Öte yandan, yasamızda bilinçsiz taksirin de tanımı bulunmamaktadır. Ancak, TCK’nın taksirle etkili eylem suçunu düzenleyen 459. maddesinde, objektif özen yükümlülüğünün ihlali nedeniyle taksir oluşturan haller, “tedbirsizlik”, “dikkatsizlik”, “meslek ve sanatta acemilik”, “nizamat, evamir ve talimata riayetsizlik” gibi ifadelerle belirtilmiştir.
Ayrıntıları Ceza Genel Kurulu’muzun 23.03.2004 gün ve 12-68 sayılı kararında belirtildiği üzere, taksirin unsurlarını beş’e ayırmak mümkündür: a ) fiilin taksirle işlenebilen bir suç olması, b ) hareketin iradeliği, c ) neticenin iradi olmaması, d ) hareketle netice arasında nedensellik bağının bulunması, e ) neticenin öngörülebilmesidir.
Üzerinde önemle durulması gereken husus şudur ki; neticenin istenmemiş olması ( iradi olmaması ), taksirin önemli bir özelliğini oluşturmakta ve onu kasttan ayırmaktadır.
Bilinçli taksir kavramı ise TCK’nın 45. maddesine suç tarihinden sonra 08.01.2003 tarihli ve 4758 Sayılı Yasa ile eklenen son fıkra nedeniyle hukukumuza yeni girmiş olup, anılan fıkrada, “failin öngördüğü neticeyi istememesine rağmen neticenin meydana gelmesi halinde bilinçli taksir vardır…” hükmüne yer verilmiştir. Görüleceği üzere taksirden söz edilebilmesi için neticenin öngörülebilir olması gerekli ve yeterli iken, bilinçli taksir halinde failin somut olayda ayrıca bu neticeyi ön görmüş olması da gereklidir.
Bu açıklamalar ışığında somut olayı değerlendirdiğimizde;
Kan kardeş olmak amacıyla, mağdurun isteği üzerine bıçakla kan çıkacak kadar çizik atmak isterken aldığı alkolün doğurduğu kontrolsüzlükle bileğini biraz derinden kesip ( 5 ) gün iş ve gücüne engel biçimde yaralanmasına neden olan sanığın etkili eyleme ilişkin sorumluluğu özensiz davranış biçiminde beliren taksire dayalıdır.
Bu itibarla, yaralamanın kasten gerçekleştirildiğine ilişkin Yargıtay C.Başsavcılığı itirazının reddine karar verilmelidir.
Çoğunluk görüşüne katılmayan kurul başkanı ile bir kısım kurul üyeleri; “Kastın unsurlarından ilki; hareketin sonucunu da kapsayan ( bilme ) düşünme ve öngörme, diğeri ise; ( isteme ) iradedir.

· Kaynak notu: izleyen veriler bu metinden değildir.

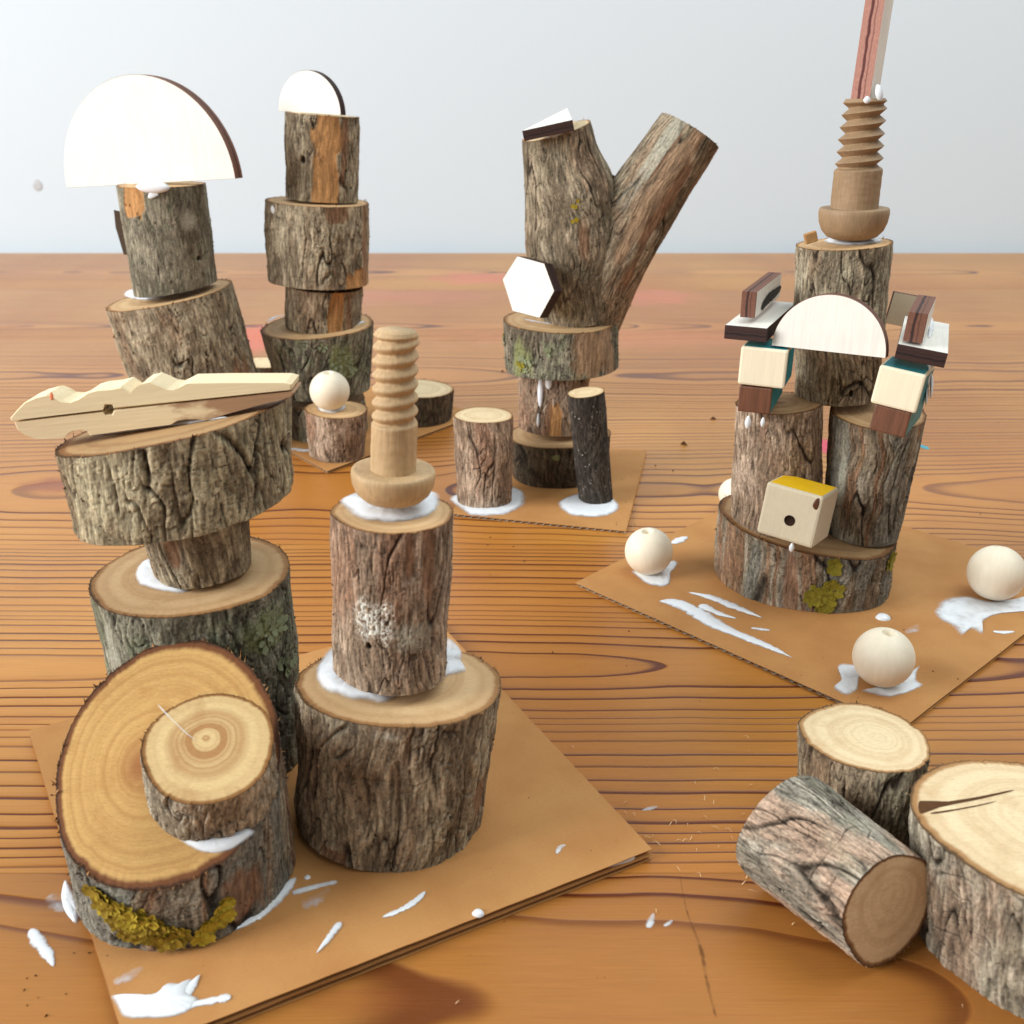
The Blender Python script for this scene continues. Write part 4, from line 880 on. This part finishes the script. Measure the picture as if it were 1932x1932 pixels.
# ledges
dk = M_PLY_BURNT
def ledge(name, pf, w, d, t, face, edge, lab, exx=ex, ebb=eb, up=UP):
    # plate lying flat: local z is up; front-lower-left corner pf
    zz = exx.cross(ebb).normalized()
    return plate(E_, name, [(0, 0), (w, 0), (w, d), (0, d)], t, frame(pf, exx, ebb, zz), face, edge, lab)
eL = Vector((ex.x, ex.y, 0)).normalized(); ebl = Vector((math.sin(math.radians(34)), math.cos(math.radians(34)), 0))
exl = Vector((math.cos(math.radians(25)), -math.sin(math.radians(25)), 0))
ledge('plywood_ledge', at(1366, 639, fy + .012), mm(78, fy + .012), .052, mm(26, fy + .012), M_PLY, dk, 'left plywood ledge with dark edge', exl, Vector((math.sin(math.radians(25)), math.cos(math.radians(25)), 0)))
ledge('plywood_ledge', at(1687, 676, fy - .010), mm(90, fy - .01), .050, mm(28, fy - .01), M_PLY, dk, 'right plywood ledge smeared with glue', er0, eb)
def strip(pb, w, h, d, lab, yaw, edge, face_r=M_PLY, roll=0.0):
    e1_ = Vector((math.cos(yaw), -math.sin(yaw), roll)).normalized(); e2_ = Vector((math.sin(yaw), math.cos(yaw), 0)); e3_ = e1_.cross(e2_)
    # plies stack across the width (local z = e1_)
    return plate(E_, 'plywood_strip', [(0, 0), (d, 0), (d, h), (0, h)], w, frame(pb, e2_, e3_, e1_), face_r, edge, lab)
sl = strip(at(1396, 598, fy + .016), mm(29, fy), mm(50, fy), .046, 'left strip on edge with a black ink blotch', math.radians(24), M_PLY_EDGE)
strip(at(1703, 643, fy - .008), mm(34, fy), mm(54, fy), .034, 'right strip on edge, reddish end', math.radians(25), M_PLY_EDGE, roll=-.06)
bs = at(1668, 607, ey_ + .014); e1b = Vector((.97, -.22, -.16)).normalized()
plate(E_, 'plywood_strip', [(0, 0), (.0108, 0), (.0108, .0118), (0, .0118)], .003, frame(bs, e1b, Vector((.15, 0, 1)).normalized(), e1b.cross(Vector((.15, 0, 1)).normalized())), M_CUBE, M_PLY_EDGE, 'pale strip standing behind the column')
# ink blotch on the left strip's inner face
ip = at(1452, 566, fy + .016 + .016); yn = math.radians(24); ina = Vector((math.cos(yn), -math.sin(yn), 0))
ipl = at(1396, 598, fy + .016) + ina * (mm(29, fy) + .00015)
smear(E_, [(1436, 582, 9), (1448, 565, 9), (1462, 553, 8), (1474, 542, 6)], (ipl, ina), .0001, 2, 'ink_blotch', M_BLACKINK)
# yellow topped cube resting on the bottom log
yv = math.radians(14)
cw = fy + .004; P_bl, P_br, P_tl = at(1431, 1004, cw - .002), at(1527, 1033, cw - .0125), at(1452, 916, cw - .001)
cx_ = (P_br - P_bl); cz_ = (P_tl - P_bl); sw, sh = cx_.length, cz_.length; cx_.normalize(); cz_ = (cz_ - cx_ * cz_.dot(cx_)).normalized(); cy_ = cz_.cross(cx_)
yc = block(E_, 'wooden_cube', P_bl - cx_ * sw * .05 - cz_ * sh * .02, cx_, cy_, cz_, sw * 1.10, .0195, sh * 1.08, {'all': M_CUBE_GREY, 'top': M_YELLOW}, .0010, 'greyish cube with yellow painted top and a drilled hole')
hc = P_bl + cx_ * sw * .53 + cz_ * sh * .42
V, ff = lathe([(.00195, .00012), (.0018, .0003), (.0018, -.0002), (.00001, -.0002)], 24)
hole = np_mesh('drilled_hole', [(x, y, z * .3 + .00015) for x, y, z in V], np.array(ff), M_DARK, True)
link(bpy.data.objects.new('drilled_hole', hole), yc, frame(hc, cx_, cz_, -cy_))
drop(E_, P_bl + cx_ * sw * .97 + cz_ * sh * .90 - cy_ * .0002, (cx_ - cy_).normalized(), .0018, .0022, .0004, 'knot', M_BROWNBLK)
# beads and glue
def c8e(x, y, w=None): return (1062.6 + .45 * x, 946.7 + .45 * y) + ((w * .45,) if w else ())
PE = (Vector((0, 0, TE)), UP)
def bead_on(u, vc, d, tilt, lab):
    # bead resting on the card: height of its centre equals its radius
    R = .010
    for _ in range(6): p = gnd(u, vc, TE + R); R = m_px(d / 2, p)
    return bead(E_, p, R, tilt, lab)
bead_on(1224, 1040, 90, (6, -8), 'bead at the left corner of the castle card'); bead_on(1386, 932, 60, (0, 0), 'bead half hidden behind the castle')
bead_on(1667, 1240, 113, (4, 2), 'bead at the front corner of the castle card'); bead_on(1880, 1081, 104, (-14, 6), 'bead at the right side of the castle card')
smear(E_, [c8e(400, 418, 22), c8e(470, 425, 36), c8e(560, 465, 42), c8e(640, 515, 40), c8e(740, 560, 28), c8e(860, 608, 24), c8e(965, 658, 5)], PE, .0009, .95)
smear(E_, [c8e(570, 430, 26), c8e(650, 468, 18), c8e(730, 492, 4)], PE, .0007, .9); smear(E_, [c8e(522, 380, 5), c8e(620, 402, 20), c8e(730, 446, 22), c8e(840, 490, 5)], PE, .0009)
smear(E_, [c8e(785, 530, 9), c8e(830, 535, 12), c8e(870, 540, 6)], PE, .0003, .7)
drop(E_, gnd(*c8e(1340, 486), TE), UP, .0029, .0027, .0017)
glue(E_, [c8e(*p) for p in [(1150, 690), (1200, 682), (1260, 700), (1240, 740), (1230, 790), (1190, 812), (1135, 780), (1165, 745)]], PE, .0004, .7)
glue(E_, [c8e(*p) for p in [(1255, 790), (1330, 790), (1400, 775), (1450, 740), (1490, 690), (1478, 745), (1505, 770), (1440, 800), (1370, 818), (1300, 808)]], PE, .0005, .75)
glue(E_, [c8e(*p) for p in [(1566, 462), (1598, 412), (1690, 398), (1790, 418), (1880, 410), (2010, 385), (2010, 450), (1830, 470), (1762, 500), (1758, 552), (1712, 532), (1670, 560), (1640, 525), (1590, 502)]], PE, .0006, .7)
smear(E_, [c8e(1800, 545, 10), c8e(1840, 548, 14), c8e(1895, 545, 8)], PE, .0005, .8); smear(E_, [c8e(1430, 550, 12), c8e(1470, 535, 22), c8e(1490, 515, 10)], PE, .0002, .25)
glue(E_, [c8e(*p) for p in [(288, 292), (335, 315), (410, 300), (455, 250), (478, 262), (450, 300), (442, 345), (400, 356), (340, 338)]], PE, .0011)
smear(E_, [c8e(455, 178, 12), c8e(490, 160, 22), c8e(522, 148, 10)], PE, .0010, .9)
for (u, v, s) in ((1411, 797, 1.0), (1439, 797, .75)):
    p = at(u, v, ey_ - .0375); drop(E_, p, Vector((-.4, -1, 0)), .0011 * s, .0024 * s, .0010)
drop(E_, at(1494, 1033, fy - .0045), Vector((0, -1, 0)), .0010, .0018, .0009)
for k, (u, v, s) in enumerate(((1752, 700, 1.4), (1757, 728, 1.1), (1748, 745, .9))):
    drop(E_, at(u, v, rY + .003), Vector((1, -.3, .1)), .0022 * s, .0040 * s, .0009, 'glue_drip')
smear(E_, [(1706, 664, 4), (1725, 678, 5), (1748, 684, 4)], (at(1720, 680, rY - .001), Vector((0, -.3, 1))), .0015, 1)
smear(E_, [(1752, 640, 4), (1757, 618, 5), (1756, 598, 4)], (at(1687, 648, fy - .010), er0.cross(eb)), .0008, .8)

# ================================================================== loose logs at the right
L1 = log(None, (1624, 1556), (1630, 1389), 222, 236, 'rough', 81, zb=0, nt=(0, .03, 1), nth=420, nv=150, cut=M_CUT_PALE, pith=(.25, -.05), name='loose_log', oval=.03)
tag(L1['o'], 'upright pale-topped log with neat growth rings, behind the lying log', 'log', 'loose logs at the right')
r2 = .0156
fN, nN = gnd(1478, 1566, r2 * 1.03), gnd(1676, 1716, r2)
L2 = log(None, None, None, 240, 236, 'peely', 82, P0=fN, P1=nN, nt=(.42, -.78, .10), nth=560, nv=280, cut=M_CUT_TAN, cut_b=M_CUT_TAN, pith=(.1, .25), name='loose_log', oval=.05, patches=[(40, 10, .1, .9, 'red')])
tag(L2['o'], 'grey log lying on its side with its sawn end facing the viewer', 'log', 'loose logs at the right')
L3 = log(None, (1958, 1772), (1972, 1562), 430, 462, 'plated', 83, zb=0, nt=(0, .05, 1), nth=520, nv=220, cut=M_CUT_PALE, pith=(.1, .15), name='loose_log', oval=.03)
tag(L3['o'], 'thick upright log cut off by the right edge, cracked pale top', 'log', 'loose logs at the right')
M_CRACK = mat_plain('dark_crack', srgb(92, 62, 40), .9, .1)
crk = (L3['T'] + UP * .0001, L3['n1'])
glue(L3['o'], [(1739, 1512), (1760, 1516), (1800, 1511), (1850, 1503), (1905, 1493), (1850, 1507), (1800, 1517), (1764, 1525), (1741, 1533)], crk, .00003, 2, 'crack', M_CRACK)
smear(L3['o'], [(1755, 1535, 2.4), (1790, 1530, 1.8), (1840, 1521, 1.2), (1880, 1512, .8)], crk, .00005, 2, 'crack', M_CRACK); smear(L3['o'], [(1762, 1522, 2), (1800, 1514, 1.6), (1850, 1504, 1.5), (1915, 1490, 1)], crk, .00005, 2, 'crack', M_CRACK)

def mat_scratch():
    k = NT('dark_scratch', .7, .2); o = k.obj(); k.base((*srgb(96, 60, 34), 1))
    k.l(k.math('MULTIPLY', k.sst(k.math('ADD', k.attr('thk').outputs['Fac'], k.math('MULTIPLY_ADD', k.noise(o, 180, 4, .7), 1.6, -.8)), .05, .7), .5), k.b.inputs['Alpha']); return k.m
# ================================================================== small marks and crumbs on the table
glue(table, [(124, 1662), (116, 1690), (122, 1718), (142, 1742), (150, 1720), (140, 1690)], TP, .0010, 1, 'glue_spot')
smear(table, [(90, 1690, 14), (112, 1700, 22), (125, 1720, 12)], TP, .0001, .22, 'glue_spot'); smear(table, [(58, 1752, 9), (72, 1776, 13), (90, 1800, 11), (102, 1826, 3)], TP, .0005, .8, 'glue_spot')
smear(table, [(1222, 1752, 6), (1228, 1738, 8), (1234, 1722, 2)], TP, .0002, .45, 'glue_spot'); smear(table, [(1252, 1748, 4), (1262, 1742, 5), (1270, 1736, 2)], TP, .0002, .45, 'glue_spot'); smear(table, [(1210, 1530, 3), (1228, 1525, 5), (1242, 1522, 3)], TP, .0002, .4, 'glue_spot')
smear(table, [(1732, 838, 4), (1744, 844, 6), (1752, 848, 3)], TP, .0002, 2, 'paint_spot', mat_plain('blue_paint', srgb(60, 160, 176), .5))
smear(table, [(1280, 1640, 1), (1296, 1720, 2), (1322, 1790, 4), (1333, 1850, 4.5), (1354, 1932, 4)], TP, .00001, .4, 'scratch', mat_scratch())
V, Fc = [], []; rg = random.Random(9)
def sliver(u, v, ln, w, ang, curl=0.0, z=.0002):
    p = gnd(u, v); b = len(V); n = 7
    for k in range(n):
        t = k / (n - 1); a = ang + curl * t; q = p + Vector((math.cos(ang + curl * t * .5), math.sin(ang + curl * t * .5), 0)) * (ln * t * (1 - .25 * abs(curl) / 3 * t))
        e = Vector((-math.sin(a), math.cos(a), 0)) * (w * (1 - .7 * t)); hz = z + .0006 * math.sin(t * 3.1) * (1 if curl else .3)
        V.append((q + e + UP * hz)[:]); V.append((q - e + UP * hz)[:])
    for k in range(n - 1): Fc.append((b + 2 * k, b + 2 * k + 1, b + 2 * k + 3, b + 2 * k + 2))
for _ in range(34): sliver(rg.gauss(1320, 95), rg.gauss(1565, 55), rg.uniform(.0008, .0028), .00010, rg.random() * 6.28, rg.uniform(-2, 2))
for _ in range(30): sliver(rg.uniform(850, 1900), rg.uniform(1380, 1920), rg.uniform(.0006, .0022), .0001, rg.random() * 6.28, rg.uniform(-2, 2))
sliver(1410, 1612, .006, .00014, 1.2, 5.2)
tag(link(bpy.data.objects.new('wood_shavings', np_mesh('wood_shavings', V, np.array(Fc), M_SHAVE, False)), None, Matrix.Identity(4)), kind='stuff')
V, Fc = [], []
def crumb(u, v, s, z=.0002):
    p = gnd(u, v, z); b = len(V); n = 7
    V.append((p + UP * s * .5)[:]); ph = rg.random() * 6; el = rg.uniform(.2, .6); s = s * .75
    for k in range(n):
        w = 6.283 * k / n; x, y = math.cos(w) * s * rg.uniform(.6, 1.2), math.sin(w) * s * el * rg.uniform(.6, 1.2)
        V.append((p.x + x * math.cos(ph) - y * math.sin(ph), p.y + x * math.sin(ph) + y * math.cos(ph), z - .0001))
    for k in range(n): Fc.append((b, b + 1 + k, b + 1 + (k + 1) % n))
for _ in range(70): crumb(rg.uniform(700, 1932), rg.uniform(640, 1250), rg.uniform(.0002, .0008))
for (u, v, s) in ((1148, 658, .0016), (1345, 790, .003), (1290, 838, .004), (948, 700, .0018), (1270, 888, .0012), (1950, 1058, .0014), (1320, 1064, .001), (215, 1818, .0012)): crumb(u, v, s)
for _ in range(26): crumb(rg.uniform(1130, 1900), rg.uniform(1000, 1330), rg.uniform(.0002, .0006), TE + .0001)
for _ in range(22): crumb(rg.uniform(200, 1150), rg.uniform(1450, 1850), rg.uniform(.0002, .0004), TA + .0001)
for (u, v, s) in ((98, 1500, .0008), (106, 1545, .0011), (112, 1570, .0008), (100, 1480, .0006)): crumb(u, v, s, TA + .0002)
for _ in range(16): crumb(rg.uniform(1130, 1215), rg.uniform(860, 990), rg.uniform(.0003, .0007), TD + .0001)
for _ in range(9): crumb(rg.uniform(20, 220), rg.uniform(1780, 1930), rg.uniform(.0002, .0007))
tag(link(bpy.data.objects.new('bark_crumbs', np_mesh('bark_crumbs', V, np.array(Fc), M_CRUMB, False)), None, Matrix.Identity(4)), kind='stuff')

Sanığın düşünüp öngördüğü ve irade ettiği husus, mağdurun bileğinin kan çıkacak biçimde kesilmesidir. Bu eylem sonucunda mağdurun cismen eza görmesi ve sağlığının bozulması kaçınılmaz olup, bu netice faike de bilinmekte ve istenmektedir. Olayda, kastın hareketi ve neticeyi kapsayan bu iki unsuru da mevcut bulunduğundan, saiki ne olursa olsun failin fiili kasten etkili eylem suçunu oluşturur. Öte yandan mağdurun rızası, etkili eylem suçunun sadece takibi şikayete bağlı bulunan basit biçimi bakımından hukuka uygunluk nedeni olarak kabul edilebilir.
Bu nedenle, kan kardeş olmak amacıyla bıçakla mağdurun bileğini kesen sanığın eylemi, re’sen takibe konu silahla kasten etkili eylem suçunu oluşturmaktadır” gerekçesiyle, itirazın kabulü gerektiği yolunda karşı oy kullanmışlardır.
Sonuç: Açıklanan nedenlerle, Yargıtay C.Başsavcılığı itirazının REDDİNE, dosyanın yerine gönderilmek üzere Yargıtay C.Başsavcılığı’na tevdiine, 01.02.2005 günü oyçokluğu ile karar verildi.